Islam mengajarkan untuk menghormati tamu Penghormatan itu tidak sebatas pada tutur kata yang halus-mengelus, namun juga dengan perbuatan yang menyenangkan dan mengesankan. Perbuatan tidak hanya menjaga perilaku yang kaku, namun juga pada suguhan dan menu jamuan yang dihidangkan.

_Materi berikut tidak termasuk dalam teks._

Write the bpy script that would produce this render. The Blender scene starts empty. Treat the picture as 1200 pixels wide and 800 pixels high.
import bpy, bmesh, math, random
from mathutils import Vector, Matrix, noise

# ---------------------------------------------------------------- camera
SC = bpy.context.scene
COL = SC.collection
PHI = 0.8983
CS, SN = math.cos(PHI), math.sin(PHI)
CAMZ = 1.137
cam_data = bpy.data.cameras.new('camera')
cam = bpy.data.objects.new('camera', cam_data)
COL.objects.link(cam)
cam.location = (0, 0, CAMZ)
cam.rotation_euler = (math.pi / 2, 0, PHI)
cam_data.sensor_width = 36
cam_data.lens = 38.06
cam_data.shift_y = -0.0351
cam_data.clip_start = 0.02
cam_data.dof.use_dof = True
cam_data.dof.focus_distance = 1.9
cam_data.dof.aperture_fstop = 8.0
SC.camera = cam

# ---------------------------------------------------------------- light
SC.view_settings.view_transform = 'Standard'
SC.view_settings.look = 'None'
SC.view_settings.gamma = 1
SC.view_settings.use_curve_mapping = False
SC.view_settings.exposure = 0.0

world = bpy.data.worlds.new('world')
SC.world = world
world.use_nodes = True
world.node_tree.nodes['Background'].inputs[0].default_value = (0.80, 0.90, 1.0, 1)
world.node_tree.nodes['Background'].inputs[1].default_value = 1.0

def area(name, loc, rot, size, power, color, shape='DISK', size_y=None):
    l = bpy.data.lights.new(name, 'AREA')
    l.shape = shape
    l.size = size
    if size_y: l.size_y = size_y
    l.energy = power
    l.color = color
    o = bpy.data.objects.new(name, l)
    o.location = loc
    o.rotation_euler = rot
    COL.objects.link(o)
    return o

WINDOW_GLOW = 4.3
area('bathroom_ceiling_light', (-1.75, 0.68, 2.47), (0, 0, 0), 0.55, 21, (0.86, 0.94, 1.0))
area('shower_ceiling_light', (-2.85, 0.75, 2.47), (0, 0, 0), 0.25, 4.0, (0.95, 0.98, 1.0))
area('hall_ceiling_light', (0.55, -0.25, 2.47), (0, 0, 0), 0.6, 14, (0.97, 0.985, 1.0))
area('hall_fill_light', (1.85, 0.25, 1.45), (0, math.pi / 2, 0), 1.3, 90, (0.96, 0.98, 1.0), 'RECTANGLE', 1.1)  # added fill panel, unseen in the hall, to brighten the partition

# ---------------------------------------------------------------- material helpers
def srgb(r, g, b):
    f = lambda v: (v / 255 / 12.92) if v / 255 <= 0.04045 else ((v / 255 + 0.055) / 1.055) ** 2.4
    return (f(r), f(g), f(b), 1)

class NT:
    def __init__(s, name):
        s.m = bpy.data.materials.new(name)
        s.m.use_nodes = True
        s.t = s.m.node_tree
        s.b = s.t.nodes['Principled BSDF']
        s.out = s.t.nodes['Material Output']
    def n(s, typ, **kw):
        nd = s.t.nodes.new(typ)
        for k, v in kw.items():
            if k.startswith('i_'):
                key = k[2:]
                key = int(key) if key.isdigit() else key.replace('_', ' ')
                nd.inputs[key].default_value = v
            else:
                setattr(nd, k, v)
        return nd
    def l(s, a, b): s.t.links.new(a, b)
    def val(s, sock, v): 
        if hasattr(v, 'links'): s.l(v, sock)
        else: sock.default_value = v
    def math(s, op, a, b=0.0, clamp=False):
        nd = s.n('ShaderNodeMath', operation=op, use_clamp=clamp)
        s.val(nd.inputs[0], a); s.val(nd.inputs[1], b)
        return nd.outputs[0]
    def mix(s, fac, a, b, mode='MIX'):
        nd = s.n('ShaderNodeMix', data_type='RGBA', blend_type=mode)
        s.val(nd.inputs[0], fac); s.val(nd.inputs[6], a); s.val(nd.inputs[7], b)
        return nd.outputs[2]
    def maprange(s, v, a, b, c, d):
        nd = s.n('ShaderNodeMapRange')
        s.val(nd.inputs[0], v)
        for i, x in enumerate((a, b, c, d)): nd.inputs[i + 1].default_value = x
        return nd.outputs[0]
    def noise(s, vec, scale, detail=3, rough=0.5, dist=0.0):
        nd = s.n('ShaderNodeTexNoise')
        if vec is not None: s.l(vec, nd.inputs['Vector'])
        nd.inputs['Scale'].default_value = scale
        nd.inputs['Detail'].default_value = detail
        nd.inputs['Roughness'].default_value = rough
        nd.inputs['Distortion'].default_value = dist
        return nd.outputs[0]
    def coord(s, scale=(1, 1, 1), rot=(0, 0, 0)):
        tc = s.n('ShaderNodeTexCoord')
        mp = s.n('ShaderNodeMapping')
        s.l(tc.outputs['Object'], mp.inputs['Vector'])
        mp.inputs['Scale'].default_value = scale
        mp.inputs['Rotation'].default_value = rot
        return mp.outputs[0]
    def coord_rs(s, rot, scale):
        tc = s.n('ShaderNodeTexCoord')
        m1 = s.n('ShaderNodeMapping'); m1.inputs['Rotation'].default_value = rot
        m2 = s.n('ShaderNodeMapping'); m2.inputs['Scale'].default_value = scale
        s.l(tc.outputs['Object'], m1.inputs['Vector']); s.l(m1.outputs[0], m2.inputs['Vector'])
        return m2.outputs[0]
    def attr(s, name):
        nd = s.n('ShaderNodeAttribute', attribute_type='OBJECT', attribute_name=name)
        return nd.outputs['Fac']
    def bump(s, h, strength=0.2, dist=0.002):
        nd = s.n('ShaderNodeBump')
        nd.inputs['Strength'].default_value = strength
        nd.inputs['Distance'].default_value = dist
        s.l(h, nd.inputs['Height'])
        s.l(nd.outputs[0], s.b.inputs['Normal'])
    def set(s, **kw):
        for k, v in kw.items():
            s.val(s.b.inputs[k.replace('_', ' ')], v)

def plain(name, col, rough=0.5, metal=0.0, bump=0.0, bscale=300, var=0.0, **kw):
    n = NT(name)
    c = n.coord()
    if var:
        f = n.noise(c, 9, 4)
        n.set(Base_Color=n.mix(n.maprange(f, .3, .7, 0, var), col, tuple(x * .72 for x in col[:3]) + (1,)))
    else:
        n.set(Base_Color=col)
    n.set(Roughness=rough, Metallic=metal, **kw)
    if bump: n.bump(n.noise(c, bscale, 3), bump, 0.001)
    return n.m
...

Menyuguhkan hidangan adalah bagian dari memuliakan sang tamu. Mari kita simak bagaimana Nabi Ibrahim AS memuliakan tamu Nya sebagaimana diceritkan Allah melalui :
هَلْ أَتَاكَ حَدِيثُ ضَيْفِ إِبْرَاهِيمَ الْمُكْرَمِينَ (24) إِذْ دَخَلُوا عَلَيْهِ فَقَالُوا سَلَامًا قَالَ سَلَامٌ قَوْمٌ مُنْكَرُونَ (25) فَرَاغَ إِلَى أَهْلِهِ فَجَاءَ بِعِجْلٍ سَمِينٍ (26) فَقَرَّبَهُ إِلَيْهِمْ قَالَ أَلَا تَأْكُلُونَ
Sudahkah sampai kepadamu (Muhammad) cerita tentang tamu Ibrahim (malaikat-malaikat) yang dimuliakan? (Ingatlah) ketika mereka masuk ke tempatnya, lalu mengucapkan, “Salaman.” Ibrahim menjawab, “Salamun, ” (kamu) adalah orang-orang yang tidak dikenal. Maka dia pergi dengan diam-diam menemui keluarganya, kemudian dibawanya daging anak sapi gemuk (yang dibakar), lalu dihidangkannya kepada mereka. Ibrahim berkata, “Silakan kamu makan.”
Dari ayat di atas dipahami betapa Ibrahim begitu sangat menghormati tamunya. Bahkan Ibrahim menyalani sendiri tamunya. (Tutur Jalaluddin al-Suyuthi, al-Dur al-Mantsur, 9/299).
Saking mulianya status tamu, hingga memuliakannya tergolong bagian dari keimanan seseorang. Sabda Rasul :
ومن كان يؤمن بالله واليوم الآخر فليكرم ضيفه
Barang siapa yang beriman kepada Allah dan hari akhir, maka muliakanlah tamunya.HR: Bukhari: 5679
Berdasarkan dua informasi teks keagamaan ini, Imam Ahmad Ibn Hanbal dan Imam Laits wajib hukumnya memuliakn tamu, namun berbeda dengan Imam Hanafi, Imam Malik dan Imam Syafi’I. menurut mereka tidak wajib tetapi sunnah hukumnya (Al-Jawahir al-Lu’luiyyah, 149).
Ali Ibn Abi Thalib pernah menangis karena selama tujuh hari lamanya tidak kedatangan tamu ke kediamannya. Ditanya kenapa menangis, dia takut Allah akan menghinakannya dengan tidak ada tamu kepadanya (Al-Risalah al-Qusyairiyyah, 253).
Lalu bagaimana bila tamu itu berkunjung di bulan Ramadhan dan iapun tidak berpuasa, masih berkewajibankah memuliakannya? Karena di satu sisi Ramadhan harus juga dimuliakan.
Menurut al-Baghdadi, dan Zakariya al-Anshari haram hukumnya memberikan fasilitas kepada orang yang tidak berpuasa untuk melakukan hal yang diharamkan bagi orang berpuasa seperti makan dan minum di siang hari Ramadhan. Dalam konteks ini sebenarnya memuliakan tamu tetap dilakukan dalam bentuk tutur kata dan perangai yang baik, tetapi tidak dalam menyuguhkan makan dan minum.
Kemuliaan Ramadhan lebih berhak untuk dilestarikan dari pada hanya memuliakan tamu yang tak memuliakan Ramadhan. Masih seseorang yang tidak memuliakan Ramadhan patut dimuliakan. Enggak kan…!? (Fath al-‘Allam, 4/9).